Roses are easy to care for. Yes, you do not have to diddle with pruning if you do not want to. In fact, you can grow huge roses like Rugosa that never need pruning.

It is a garden myth that roses will not re-bloom if they are not deadheaded. Roses need fertilizer once in mid-spring. They are not poised to survive winter with a late fall fertilizer — in fact, that causes a late spurt of growth that can weaken the plant. Roses are pruned heavily to contain their size and emphasize the blooms, but that is all cosmetic. If you own a gnarly old rose, reshaping it with vigorous pruning will improve the looks of the plant and promote new healthy canes that will bloom enthusiastically.

Roses can be grown totally without pesticides.

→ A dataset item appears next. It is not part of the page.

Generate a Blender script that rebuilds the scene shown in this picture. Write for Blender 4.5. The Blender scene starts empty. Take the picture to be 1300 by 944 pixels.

Dealing with pests is mostly being observant. Aphids appear in spring on new succulent growth. At the first sign of them, rub them off. Thrips cause brown petals and blasted buds and can be controlled by destroying the flowers when they first show evidence of damage.

Both thrips and aphids are parthenogenic — that is one female just keeps laying hundreds of more female insects. Clean up weeds and grasses under the rose plants to eliminate hiding places for the insects and that provide shelter for overwintering adults. Birds, ladybird beetles and lacewing larvae love to munch on aphids and thrips. Be aware that rose systemic pesticides kill these beneficials.

Mildew can be a cosmetic problem until the daytime temperatures reach 90 degrees. Fungicides are not necessary. Cleaning up last year’s debris under the rose plants will eliminate the source of the mildew spores. Again, regular observation is necessary to control mildew. Late every afternoon, wash the affected leaves, top and bottom, with a strong spray of hose water. This washes off the mildew spores.